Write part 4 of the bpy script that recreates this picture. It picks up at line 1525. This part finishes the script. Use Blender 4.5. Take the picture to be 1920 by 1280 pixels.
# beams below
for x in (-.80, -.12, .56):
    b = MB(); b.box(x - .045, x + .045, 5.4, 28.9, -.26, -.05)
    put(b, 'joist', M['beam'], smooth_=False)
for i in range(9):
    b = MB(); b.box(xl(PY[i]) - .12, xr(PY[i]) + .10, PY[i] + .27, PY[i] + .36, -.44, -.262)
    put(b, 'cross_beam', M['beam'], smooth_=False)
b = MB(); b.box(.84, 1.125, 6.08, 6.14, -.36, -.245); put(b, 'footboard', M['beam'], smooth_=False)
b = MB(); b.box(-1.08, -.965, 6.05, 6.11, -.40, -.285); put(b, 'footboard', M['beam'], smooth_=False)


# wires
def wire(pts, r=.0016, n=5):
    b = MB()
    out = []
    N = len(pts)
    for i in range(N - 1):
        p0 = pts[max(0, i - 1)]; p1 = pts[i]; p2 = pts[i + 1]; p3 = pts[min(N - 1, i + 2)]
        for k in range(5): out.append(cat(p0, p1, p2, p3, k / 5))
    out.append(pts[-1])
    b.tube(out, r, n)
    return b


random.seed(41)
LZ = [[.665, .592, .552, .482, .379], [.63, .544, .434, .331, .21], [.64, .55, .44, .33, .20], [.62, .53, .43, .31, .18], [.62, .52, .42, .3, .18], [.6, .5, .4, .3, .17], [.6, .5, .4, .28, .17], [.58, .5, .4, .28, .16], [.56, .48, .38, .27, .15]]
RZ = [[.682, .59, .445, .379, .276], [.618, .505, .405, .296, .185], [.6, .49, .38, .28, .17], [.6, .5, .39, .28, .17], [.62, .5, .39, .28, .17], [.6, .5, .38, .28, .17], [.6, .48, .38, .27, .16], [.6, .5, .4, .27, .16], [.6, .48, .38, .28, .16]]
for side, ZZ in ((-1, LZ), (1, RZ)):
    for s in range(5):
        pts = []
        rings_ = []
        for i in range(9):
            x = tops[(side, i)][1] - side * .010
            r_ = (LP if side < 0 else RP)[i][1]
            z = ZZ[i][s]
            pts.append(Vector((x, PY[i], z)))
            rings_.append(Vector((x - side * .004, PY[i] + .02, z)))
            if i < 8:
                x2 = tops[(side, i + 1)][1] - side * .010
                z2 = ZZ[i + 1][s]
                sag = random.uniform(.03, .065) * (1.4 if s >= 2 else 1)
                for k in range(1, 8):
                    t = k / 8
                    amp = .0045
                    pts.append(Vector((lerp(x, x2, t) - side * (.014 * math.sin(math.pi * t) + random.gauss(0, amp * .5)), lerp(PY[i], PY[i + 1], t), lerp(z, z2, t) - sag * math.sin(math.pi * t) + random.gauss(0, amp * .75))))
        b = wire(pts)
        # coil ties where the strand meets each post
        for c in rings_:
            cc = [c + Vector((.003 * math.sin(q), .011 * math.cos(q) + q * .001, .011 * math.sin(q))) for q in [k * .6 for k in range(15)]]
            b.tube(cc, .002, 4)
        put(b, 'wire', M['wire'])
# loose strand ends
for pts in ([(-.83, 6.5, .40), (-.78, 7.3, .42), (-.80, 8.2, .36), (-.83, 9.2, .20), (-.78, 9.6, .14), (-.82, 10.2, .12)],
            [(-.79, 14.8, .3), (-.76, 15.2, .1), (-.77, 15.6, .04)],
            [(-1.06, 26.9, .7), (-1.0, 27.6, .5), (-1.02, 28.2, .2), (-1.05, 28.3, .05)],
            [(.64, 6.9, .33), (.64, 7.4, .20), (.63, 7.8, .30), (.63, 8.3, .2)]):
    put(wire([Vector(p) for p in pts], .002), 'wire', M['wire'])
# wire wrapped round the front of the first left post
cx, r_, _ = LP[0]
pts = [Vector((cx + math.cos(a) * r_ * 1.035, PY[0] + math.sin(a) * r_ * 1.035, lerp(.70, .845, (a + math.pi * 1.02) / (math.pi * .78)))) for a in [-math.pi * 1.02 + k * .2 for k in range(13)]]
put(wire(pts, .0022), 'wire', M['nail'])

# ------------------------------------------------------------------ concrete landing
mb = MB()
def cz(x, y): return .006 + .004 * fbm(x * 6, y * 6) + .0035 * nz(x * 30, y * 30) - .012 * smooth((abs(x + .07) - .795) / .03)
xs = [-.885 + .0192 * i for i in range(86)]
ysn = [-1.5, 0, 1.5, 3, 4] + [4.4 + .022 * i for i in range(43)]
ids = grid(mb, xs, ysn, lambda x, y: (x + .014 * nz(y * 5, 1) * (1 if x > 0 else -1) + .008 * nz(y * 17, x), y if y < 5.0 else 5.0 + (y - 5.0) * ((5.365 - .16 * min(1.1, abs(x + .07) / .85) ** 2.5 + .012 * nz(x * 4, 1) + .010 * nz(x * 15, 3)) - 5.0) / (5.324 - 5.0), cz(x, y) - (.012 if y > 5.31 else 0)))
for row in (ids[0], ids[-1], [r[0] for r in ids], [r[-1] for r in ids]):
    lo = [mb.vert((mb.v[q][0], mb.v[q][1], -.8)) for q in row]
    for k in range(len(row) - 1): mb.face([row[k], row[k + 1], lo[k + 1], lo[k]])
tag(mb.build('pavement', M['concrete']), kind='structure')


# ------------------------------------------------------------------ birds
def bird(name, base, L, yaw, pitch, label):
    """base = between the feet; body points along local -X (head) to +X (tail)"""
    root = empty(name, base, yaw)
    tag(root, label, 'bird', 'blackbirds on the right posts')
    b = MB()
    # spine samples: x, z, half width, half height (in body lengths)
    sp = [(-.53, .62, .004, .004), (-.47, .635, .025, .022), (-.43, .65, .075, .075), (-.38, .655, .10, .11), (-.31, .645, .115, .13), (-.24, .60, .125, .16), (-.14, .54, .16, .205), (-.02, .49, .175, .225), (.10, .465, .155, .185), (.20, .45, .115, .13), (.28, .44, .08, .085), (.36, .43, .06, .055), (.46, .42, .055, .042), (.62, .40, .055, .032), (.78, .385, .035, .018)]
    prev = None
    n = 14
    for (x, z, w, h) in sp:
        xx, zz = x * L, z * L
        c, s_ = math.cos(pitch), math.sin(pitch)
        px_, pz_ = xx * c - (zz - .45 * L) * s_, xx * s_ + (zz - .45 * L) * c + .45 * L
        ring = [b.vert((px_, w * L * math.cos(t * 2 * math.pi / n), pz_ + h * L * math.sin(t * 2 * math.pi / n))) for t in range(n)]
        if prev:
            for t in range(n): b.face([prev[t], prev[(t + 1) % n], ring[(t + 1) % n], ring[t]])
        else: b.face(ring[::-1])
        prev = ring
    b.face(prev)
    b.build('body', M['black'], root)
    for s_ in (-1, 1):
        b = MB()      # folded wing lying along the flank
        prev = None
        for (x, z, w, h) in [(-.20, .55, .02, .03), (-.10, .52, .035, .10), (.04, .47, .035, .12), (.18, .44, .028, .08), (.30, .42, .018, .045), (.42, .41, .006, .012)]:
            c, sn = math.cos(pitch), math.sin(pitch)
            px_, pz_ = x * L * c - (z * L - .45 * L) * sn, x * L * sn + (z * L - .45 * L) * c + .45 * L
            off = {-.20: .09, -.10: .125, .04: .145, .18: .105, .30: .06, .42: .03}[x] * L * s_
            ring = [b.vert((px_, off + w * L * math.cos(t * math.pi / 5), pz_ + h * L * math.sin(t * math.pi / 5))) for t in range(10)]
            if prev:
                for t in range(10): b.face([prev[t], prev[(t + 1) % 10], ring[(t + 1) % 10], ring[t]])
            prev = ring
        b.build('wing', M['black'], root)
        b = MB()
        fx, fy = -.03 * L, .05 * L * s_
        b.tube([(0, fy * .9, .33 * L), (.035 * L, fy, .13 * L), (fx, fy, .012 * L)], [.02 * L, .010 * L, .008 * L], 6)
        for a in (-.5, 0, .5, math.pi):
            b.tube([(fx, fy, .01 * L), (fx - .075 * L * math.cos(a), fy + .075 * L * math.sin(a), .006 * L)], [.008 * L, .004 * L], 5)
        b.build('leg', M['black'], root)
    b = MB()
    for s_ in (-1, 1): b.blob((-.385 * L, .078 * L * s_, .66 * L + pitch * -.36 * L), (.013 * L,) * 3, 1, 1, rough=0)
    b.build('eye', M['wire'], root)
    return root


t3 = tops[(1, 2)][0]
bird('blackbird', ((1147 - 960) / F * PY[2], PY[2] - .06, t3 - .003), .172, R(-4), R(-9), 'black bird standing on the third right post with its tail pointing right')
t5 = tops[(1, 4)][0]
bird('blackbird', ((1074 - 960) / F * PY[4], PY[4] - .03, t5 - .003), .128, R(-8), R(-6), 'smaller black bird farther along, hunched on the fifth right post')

- **Your task**: Beginning at the top of the data, extract each line through the line containing "b = MB(); b.box(-1.08, -.965, 6.05, 6.11, -.40, -.285);" and return those lines exactly, with nothing added.

- **Answer to the problem**:
Write part 4 of the bpy script that recreates this picture. It picks up at line 1525. This part finishes the script. Use Blender 4.5. Take the picture to be 1920 by 1280 pixels.
# beams below
for x in (-.80, -.12, .56):
    b = MB(); b.box(x - .045, x + .045, 5.4, 28.9, -.26, -.05)
    put(b, 'joist', M['beam'], smooth_=False)
for i in range(9):
    b = MB(); b.box(xl(PY[i]) - .12, xr(PY[i]) + .10, PY[i] + .27, PY[i] + .36, -.44, -.262)
    put(b, 'cross_beam', M['beam'], smooth_=False)
b = MB(); b.box(.84, 1.125, 6.08, 6.14, -.36, -.245); put(b, 'footboard', M['beam'], smooth_=False)
b = MB(); b.box(-1.08, -.965, 6.05, 6.11, -.40, -.285); put(b, 'footboard', M['beam'], smooth_=False)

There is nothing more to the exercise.